İran’daki her protestonun bir öncekinden daha sert olduğu unutulmamalı
💢 16 Eylül'de İran'da büyük protestolara yol açan Mehsa Emini'nin ölümünün birinci yılı dolacak. Peki, İran'da değişen bir şey var mı?
💢 İRAM Başkanı Dr. Hakkı Uygur gdh'a konuştu.
İran’da Mehsa Emini’nin zorunlu başörtüsü uygulamasına ilişkin kontrollerde gözaltına alındıktan sonra polis şiddeti sebebiyle hayatını kaybettiği 16 Eylül 2022 tarihi, ülke geneline yayılan geniş çaplı protestoların da başlangıcı olmuştu.
Tahran yönetiminin zorunlu başörtüsü uygulamasının denetlenmesi hususunda görece daha yumuşak bir tavır takınmasına yol açan protestoların birinci yıl dönümü geride kalırken; İran’da neyin hangi ölçüde değiştiği sorusu akıllardaki yerini koruyor. Merak edilen bir diğer husus ise Emini’nin anılması için düzenlenecek olan törenlerin yeni bir protesto dalgasına yol açıp açmayacağı.
gdh.digital Özel Haberler Ekibi, Emini’nin ölümünün birinci yıldönümünde İran’daki mevut durumu ve olası gelişmeleri, İran Araştırmaları Merkezi (İRAM) Başkanı Dr. Hakkı Uygur ile konuştu.
1. İran’da Emini'nin ölümü sonrasında yaşanan büyük protestolar herhangi bir şeyi değiştirdi mi?
Hem evet hem hayır, zorunlu başörtüsünün yumuşaması konusunda önemli bir eşik aşıldı. Yönetim geri adım attı ve topu taca atmak için deyim yerindeyse “işi komisyona havale etti.”

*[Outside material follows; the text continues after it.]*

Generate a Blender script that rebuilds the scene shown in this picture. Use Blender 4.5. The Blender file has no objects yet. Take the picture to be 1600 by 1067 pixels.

Bugün itibariyle başta Tahran olmak üzere kadınlar çok daha rahat kıyafetlerle sokağa çıkabiliyorlar. Elbette bunun çok önceleri başlayan bir süreç olduğu unutulmamalı ama Emini ölmeseydi de benzer bir yere evirilecekti kılık kıyafet işi ama muhtemelen daha uzun sürecek ve yönetim daha fazla direnç gösterecekti. Şu an için yalnızca toplumun muhafazakâr kesiminin tepkisini dizginlemek adına “bakın yasa yapacağız, etkin mücadele edeceğiz” tarzı mesajlar gönderiyor. Pratikte yapacak fazla bir şeyi olmadığının farkındalar. Zira hem yönetim hem halk bu konudan bıkkın ve bezgin. Yalnızca dar bir ideolojik kesimi tatmin etmek için çok fazla bedel ödendi.
2. Tahran yönetimi, böyle protestoları halkın öfkesinin azalması için bir öfkenin boşaltılması hadisesi şeklinde kullanıyor mu?
Olabilir, gösterilerin yan çıktısı bu. Bir öfke boşalması ve bir süre sessizleşen toplum. Kurumsal ve yasal tepki araçlarının olmadığı ya da yetersiz olduğu sistemlerde normal bu. Ancak her bir tepkinin öncekinden daha sert ve şiddetli olduğu, yönetimin de bastırmakta zorlandığı gözden kaçırılmamalı.
3. Emini'yi anma etkinliklerinin yeni protestolara yol açma ihtimali olduğunu düşünüyor musunuz?
Büyük ölçekli bir şey beklemiyorum. Bu konu tüketildi. Fakat İran’da toplumun rahatsız olduğu meselelerin sayısı hiç de az değil. Eğer bunların çözümü için temel adımlar atılmazsa, başka bir konular gündeme getirilebilir. Böylece yakın gelecekte sokaklar tekrar hareketlenebilir.
4. İran'da kadın hareketlerinin geleceği hakkında neler düşünüyorsunuz?
İran’da kadının durumu diğer bölge ülkelerinden çok farklı değil. Görece avantajlı ve dezavantajlı oldukları durumlar var. Şehirli seküler kesimler, örtünme zorunluluğunun pratikte kalkmasıyla ciddi bir rahatlık sağlamış oldu. Bunun dışında kadının siyasete katılım, kültürel ve akademik hayattaki varlıklar her zaman azımsanamayacak ölçüdeydi. Önümüzdeki dönemde çok radikal bir değişim beklemiyorum.